例えば「昨日のプレゼンの、あのときのあの返し方が良かったね。みんなにいい影響を与えていたよ」というように、できるだけSBIを詳しく伝えましょう。大げさに「盛る」ことなく、「~のように見える」と、鏡のように事実を伝えると説得力が出ます。
③対話
ポジティブなことを言えば、それで終わりではありません。私の経験でも多いのは、褒められたことに対し、相手が「私はそう思っていない」と腹落ちしていないケースです。フィードバックした内容について、相手の受け止め方を確認し、「あそこまでできる人はいないと思うよ」と補足をしたり、「こちらも良かったね」と相手が評価してほしいポイントに切り替えたりと、お互いの認識を擦り合わせる対話が必要です。
④行動づくり
強みを伸ばしていくために明日から何をするか、次のアクションを一緒に考えていきます。上司から押し付けるのではなく、自分で考えてもらい、自分で言語化してもらいましょう。目標はほどよくストレッチすることも重要です。
⑤感謝と期待の通知
「いつもありがとう。これからもよろしくね」と、いつも頑張ってくれていることへの感謝とネクストチャレンジへの期待を伝え、自己効力感を高めます。

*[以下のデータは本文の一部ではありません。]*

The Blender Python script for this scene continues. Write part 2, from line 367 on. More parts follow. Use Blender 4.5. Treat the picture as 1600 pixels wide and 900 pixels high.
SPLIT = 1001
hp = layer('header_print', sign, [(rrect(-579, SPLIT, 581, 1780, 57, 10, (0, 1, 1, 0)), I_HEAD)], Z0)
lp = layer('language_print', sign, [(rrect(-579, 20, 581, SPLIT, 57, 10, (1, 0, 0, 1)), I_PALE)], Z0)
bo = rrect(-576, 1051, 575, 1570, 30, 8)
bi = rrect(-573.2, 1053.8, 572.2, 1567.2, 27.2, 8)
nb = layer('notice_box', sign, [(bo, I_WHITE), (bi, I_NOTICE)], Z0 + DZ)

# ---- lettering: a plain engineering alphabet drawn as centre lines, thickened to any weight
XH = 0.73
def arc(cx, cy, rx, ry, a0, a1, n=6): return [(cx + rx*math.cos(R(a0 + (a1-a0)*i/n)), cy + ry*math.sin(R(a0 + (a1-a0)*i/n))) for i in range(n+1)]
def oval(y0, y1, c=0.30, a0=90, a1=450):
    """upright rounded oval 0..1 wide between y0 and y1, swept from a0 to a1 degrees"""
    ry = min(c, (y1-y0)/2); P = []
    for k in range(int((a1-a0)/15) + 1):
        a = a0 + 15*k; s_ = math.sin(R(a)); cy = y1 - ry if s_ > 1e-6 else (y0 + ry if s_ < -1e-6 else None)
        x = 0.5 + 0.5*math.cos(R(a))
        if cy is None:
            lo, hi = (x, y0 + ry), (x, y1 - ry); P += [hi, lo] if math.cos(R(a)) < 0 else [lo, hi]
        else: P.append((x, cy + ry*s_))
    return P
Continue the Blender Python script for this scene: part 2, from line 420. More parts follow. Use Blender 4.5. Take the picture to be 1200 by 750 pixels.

また、面談の場をわざわざ設けるのではなく、気がついたときに即時にフィードバックするという方法もあります。その場合、①の場づくりは飛ばして、さらっと②の強みの通知と③の対話をします。
実際の職場では、日常的なフィードバックで褒めることが多くなるでしょう。1分程度の立ち話でも、頻繁に行なえば、先に述べた効果が期待できます。